The second report drafted by Ernst & Young d.o.o. – the trustee monitoring the implementation of the remedies under the decision on conditionally approved concentration between the undertakings Hrvatski Telekom and OT – Optima Telekom – has been accepted by the CCA.

As regards the committments relating to the management of Optima assets that have been monitored on the basis of two parameters, the users’ base and the infrastructure, the trustee found that in respect of certain services, such as public voice telephony, there has been a decrease in revenue and the number of users compared to the initial data. However, there has been a global falling trend in the market concerned. Therefore, no significant change in Optima market share has been recorded.

With respect to Optima infrastructure the trustee found that the indicators had been stable until the second quarter of 2014. However, after that time there has been a decrease in the number of telephone connections due to the lower prices for services offered by other providers, which resulted in Optima losing a certain number of users in unconditioned local loop service (ULL). However, Optima recorded a raising trend in bit-stream access locations.  Therefore, the CCA accepted the assumption of the trustee in accordance to which there would be less users leaving the ULL in the future owing to the introduction of more competitive phone deals by Optima.
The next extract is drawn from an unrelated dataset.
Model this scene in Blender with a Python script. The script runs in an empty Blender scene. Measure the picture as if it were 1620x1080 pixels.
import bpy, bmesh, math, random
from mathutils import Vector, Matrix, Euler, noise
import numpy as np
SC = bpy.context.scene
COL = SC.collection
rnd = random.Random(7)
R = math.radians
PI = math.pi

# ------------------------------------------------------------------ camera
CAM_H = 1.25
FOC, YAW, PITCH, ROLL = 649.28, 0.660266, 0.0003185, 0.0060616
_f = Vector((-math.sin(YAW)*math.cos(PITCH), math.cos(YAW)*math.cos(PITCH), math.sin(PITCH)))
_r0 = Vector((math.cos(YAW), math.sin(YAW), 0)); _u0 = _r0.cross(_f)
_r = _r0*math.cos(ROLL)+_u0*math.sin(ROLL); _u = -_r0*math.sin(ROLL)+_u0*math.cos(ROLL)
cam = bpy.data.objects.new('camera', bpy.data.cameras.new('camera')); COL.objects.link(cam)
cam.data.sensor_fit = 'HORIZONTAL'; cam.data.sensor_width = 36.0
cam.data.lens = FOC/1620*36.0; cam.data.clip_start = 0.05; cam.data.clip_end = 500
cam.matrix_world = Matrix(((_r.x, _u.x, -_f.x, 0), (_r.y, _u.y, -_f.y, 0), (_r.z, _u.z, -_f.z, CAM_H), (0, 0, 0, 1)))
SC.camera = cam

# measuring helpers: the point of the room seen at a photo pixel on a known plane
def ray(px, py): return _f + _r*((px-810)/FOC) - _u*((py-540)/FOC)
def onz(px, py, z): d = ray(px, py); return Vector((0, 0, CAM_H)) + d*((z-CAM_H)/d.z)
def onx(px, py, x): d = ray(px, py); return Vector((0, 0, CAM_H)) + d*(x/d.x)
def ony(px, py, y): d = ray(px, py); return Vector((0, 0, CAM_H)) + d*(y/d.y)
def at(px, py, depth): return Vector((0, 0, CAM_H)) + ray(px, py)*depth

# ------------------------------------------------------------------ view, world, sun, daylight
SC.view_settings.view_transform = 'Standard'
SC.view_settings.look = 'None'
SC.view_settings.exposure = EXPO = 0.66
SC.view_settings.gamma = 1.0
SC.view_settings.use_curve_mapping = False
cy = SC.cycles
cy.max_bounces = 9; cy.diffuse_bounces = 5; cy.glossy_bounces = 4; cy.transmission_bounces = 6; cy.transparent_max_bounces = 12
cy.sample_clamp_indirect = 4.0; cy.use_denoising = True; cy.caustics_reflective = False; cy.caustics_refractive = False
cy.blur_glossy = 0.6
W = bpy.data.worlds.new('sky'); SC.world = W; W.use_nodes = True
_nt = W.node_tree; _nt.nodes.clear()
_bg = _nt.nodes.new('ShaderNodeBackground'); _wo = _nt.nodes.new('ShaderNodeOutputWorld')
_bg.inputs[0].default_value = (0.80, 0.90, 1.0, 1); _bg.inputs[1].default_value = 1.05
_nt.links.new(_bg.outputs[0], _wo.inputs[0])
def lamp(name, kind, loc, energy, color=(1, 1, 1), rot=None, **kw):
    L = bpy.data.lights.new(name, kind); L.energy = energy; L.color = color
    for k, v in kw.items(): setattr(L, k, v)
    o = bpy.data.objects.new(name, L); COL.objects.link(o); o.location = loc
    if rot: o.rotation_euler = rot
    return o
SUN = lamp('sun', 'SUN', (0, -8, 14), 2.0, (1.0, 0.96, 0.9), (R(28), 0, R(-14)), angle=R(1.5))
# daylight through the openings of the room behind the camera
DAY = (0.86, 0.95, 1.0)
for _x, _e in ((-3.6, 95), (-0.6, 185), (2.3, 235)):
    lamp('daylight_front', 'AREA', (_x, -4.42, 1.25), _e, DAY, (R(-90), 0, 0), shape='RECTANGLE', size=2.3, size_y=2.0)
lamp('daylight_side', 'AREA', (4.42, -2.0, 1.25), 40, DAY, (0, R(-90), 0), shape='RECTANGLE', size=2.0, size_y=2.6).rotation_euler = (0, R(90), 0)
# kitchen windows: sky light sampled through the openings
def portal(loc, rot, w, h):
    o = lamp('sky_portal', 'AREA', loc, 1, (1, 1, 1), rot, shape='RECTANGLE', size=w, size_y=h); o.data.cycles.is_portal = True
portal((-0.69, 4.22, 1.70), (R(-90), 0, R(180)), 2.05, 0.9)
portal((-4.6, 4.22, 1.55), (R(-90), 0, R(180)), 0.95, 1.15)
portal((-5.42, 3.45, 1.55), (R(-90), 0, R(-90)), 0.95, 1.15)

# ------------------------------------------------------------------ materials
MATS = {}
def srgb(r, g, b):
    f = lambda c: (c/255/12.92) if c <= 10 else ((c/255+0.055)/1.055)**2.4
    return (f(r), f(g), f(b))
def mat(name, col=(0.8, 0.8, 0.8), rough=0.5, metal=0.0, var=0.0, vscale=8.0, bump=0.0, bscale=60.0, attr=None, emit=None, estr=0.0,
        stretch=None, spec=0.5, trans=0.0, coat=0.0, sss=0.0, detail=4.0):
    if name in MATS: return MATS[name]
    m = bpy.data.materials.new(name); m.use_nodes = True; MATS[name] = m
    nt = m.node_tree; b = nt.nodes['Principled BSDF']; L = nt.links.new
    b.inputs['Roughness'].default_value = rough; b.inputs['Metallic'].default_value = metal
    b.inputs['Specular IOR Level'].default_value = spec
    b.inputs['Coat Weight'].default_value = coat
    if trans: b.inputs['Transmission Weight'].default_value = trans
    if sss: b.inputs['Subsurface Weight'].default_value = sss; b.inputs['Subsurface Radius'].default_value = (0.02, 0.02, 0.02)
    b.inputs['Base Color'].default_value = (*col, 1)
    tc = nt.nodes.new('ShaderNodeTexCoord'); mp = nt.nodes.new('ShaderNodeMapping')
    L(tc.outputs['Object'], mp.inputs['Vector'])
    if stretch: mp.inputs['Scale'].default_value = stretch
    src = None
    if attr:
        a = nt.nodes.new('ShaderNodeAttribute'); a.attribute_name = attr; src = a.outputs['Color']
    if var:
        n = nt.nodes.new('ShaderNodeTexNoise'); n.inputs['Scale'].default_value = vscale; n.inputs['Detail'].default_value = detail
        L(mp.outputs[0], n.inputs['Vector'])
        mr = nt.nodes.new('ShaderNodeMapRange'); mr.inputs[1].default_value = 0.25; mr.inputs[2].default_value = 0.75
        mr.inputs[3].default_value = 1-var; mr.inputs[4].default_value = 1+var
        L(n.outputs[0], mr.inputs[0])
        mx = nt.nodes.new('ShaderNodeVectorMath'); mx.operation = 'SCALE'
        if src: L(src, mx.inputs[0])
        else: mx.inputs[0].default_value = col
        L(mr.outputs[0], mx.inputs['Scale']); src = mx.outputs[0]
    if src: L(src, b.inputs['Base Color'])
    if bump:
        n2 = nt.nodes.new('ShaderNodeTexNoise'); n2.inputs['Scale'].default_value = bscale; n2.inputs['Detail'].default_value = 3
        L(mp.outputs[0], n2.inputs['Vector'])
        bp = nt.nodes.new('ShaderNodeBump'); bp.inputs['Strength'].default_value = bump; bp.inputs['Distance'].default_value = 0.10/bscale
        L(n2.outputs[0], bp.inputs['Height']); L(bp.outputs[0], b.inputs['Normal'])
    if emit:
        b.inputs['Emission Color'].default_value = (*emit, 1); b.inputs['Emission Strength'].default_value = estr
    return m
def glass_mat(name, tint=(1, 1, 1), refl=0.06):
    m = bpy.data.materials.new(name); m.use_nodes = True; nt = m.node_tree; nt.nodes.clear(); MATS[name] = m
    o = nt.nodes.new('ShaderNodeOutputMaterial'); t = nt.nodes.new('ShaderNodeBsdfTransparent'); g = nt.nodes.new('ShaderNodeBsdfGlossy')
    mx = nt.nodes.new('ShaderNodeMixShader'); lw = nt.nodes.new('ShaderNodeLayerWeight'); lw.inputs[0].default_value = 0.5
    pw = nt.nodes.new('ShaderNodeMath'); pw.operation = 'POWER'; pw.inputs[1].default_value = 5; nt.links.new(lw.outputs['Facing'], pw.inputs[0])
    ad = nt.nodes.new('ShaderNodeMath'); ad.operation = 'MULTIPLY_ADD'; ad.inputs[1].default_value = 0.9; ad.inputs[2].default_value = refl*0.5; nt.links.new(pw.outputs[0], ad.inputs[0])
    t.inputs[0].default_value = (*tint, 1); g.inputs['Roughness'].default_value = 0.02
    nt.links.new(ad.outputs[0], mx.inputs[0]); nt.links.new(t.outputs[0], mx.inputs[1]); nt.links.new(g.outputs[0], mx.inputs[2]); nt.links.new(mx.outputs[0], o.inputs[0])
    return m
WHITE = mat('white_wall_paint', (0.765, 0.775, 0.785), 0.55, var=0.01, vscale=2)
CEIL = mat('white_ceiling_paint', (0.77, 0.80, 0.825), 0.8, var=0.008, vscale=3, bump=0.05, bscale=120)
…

While accepting this report the CCA also ordered the trustee to include in the next report the data on the migration of users to other operators, particularly those switching between HT, Iskon and Optima.

With reference to the commitment of HT to protect the confidentiality of Optima users’ data the trustee found that the information security procedures and other security measures remained unchanged compared with earlier reports. The CCA acknowledged the proposal of the trustee to implement additional measures aimed at mitigating the risk of unauthorised access to the business systems of Optima, particularly, with the view to preventing ex-employees to access the confidential user’s accounts databases.

Considering the commitment undertaken by HT not to sale Optima resale outlets the trustee checked the list of indirect business partners of Optima and found that the number of the partners has increased, which is regarded as a positive trend.

The trustee confirmed that the remedies aimed at ensuring the independence in the operation of Optima during the concentration have been implemented to the highest objectively possible degree. It has been established that there have been detected no significant or long-lasting barriers to access to business partners. In accordance with the recommendations made by the Croatian Regulatory Authority for Network Industries (HAKOM), HT board has changed the Ordinance on the Chinese Wall between HT and Optima in order to prevent the exchange of commercially sensitive information between the competitors. The revised Ordinance entered into force on 28 September 2015.

The trustee concluded that the service users are adequately informed that Optima is a member of HT group. Finally, the trustee reported that HT complies with the undertaken commitment regarding its obligation not to involve in any acquisition of control over other alternative electronic communications operators which are involved or which during the time line of the concentration may end up in a pre-bankruptcy settlement proceeding.